The Dingbat: Student mistakes fog on glasses from mask for wildfire smoke, unaware air cleared four weeks ago

“After that, I asked one of my closest friends with 20/20 vision if the wildfire smoke had cleared yet, and he just kind of laughed so I played it off as a joke,” said Mary. Myla White

A UBC student is feeling relieved after learning that the wildfire smoke she was protecting her lungs from actually cleared over a month ago.

Mary (whose name has been changed for fear of being completely roasted by her peers) had mistaken the fog condensating on her glasses from her cotton mask for wildfire smoke that had previously blown in from Oregon and California.

“My friends kept commenting on how they couldn’t see the sky because of all the smoke, but I haven’t seen the sky since I started wearing a mask in March,” said Mary.

When the news first broke that Vancouver had some of the worst-rated air quality on the planet mid-September, Mary shut herself in her dorm in an effort to protect her lungs. She has stayed inside with her windows shut and 25 air purifiers “absolutely blasting” for 38 days straight.

“It’s actually been kind of nice,” said Mary. “I’ve really gotten to know my DoorDash delivery guy. Finn, if you’re reading this, sometimes I order two donairs a day just to see your smile.”

Mary first realized something was up when on one of her rare ventures outside, she was forced to clean her glasses after they were splashed with bong water from a particularly careless forestry student ripping by on a skateboard. While wiping them off on her shirt, she noticed that the sky was a bright blue, instead of the all-encompassing grey she had grown used to.

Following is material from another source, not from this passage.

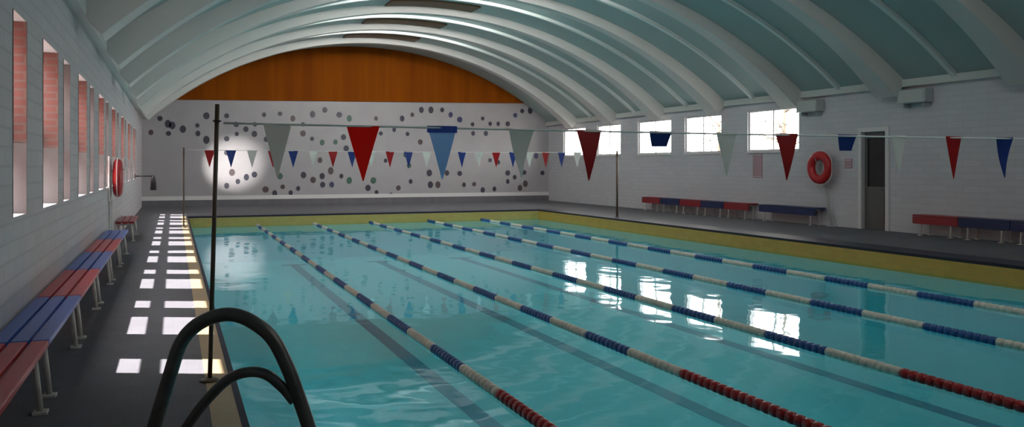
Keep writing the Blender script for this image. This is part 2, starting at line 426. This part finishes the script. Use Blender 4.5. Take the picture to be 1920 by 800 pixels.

“After that, I asked one of my closest friends with 20/20 vision if the wildfire smoke had cleared yet, and he just kind of laughed so I played it off as a joke,” said Mary. “I finally checked Vancouver’s air quality rating and I was a little embarrassed I hadn’t done that earlier.”

Even though she views this as a minor setback, Mary says she’s mostly just happy she can open her windows again.

“I’ve been taking self-isolating and the wildfire smoke both pretty seriously, so my dorm room’s been starting to get pretty rank from all the stagnant air,” she said.

“I’m just really excited to be outside and not see anything properly again.”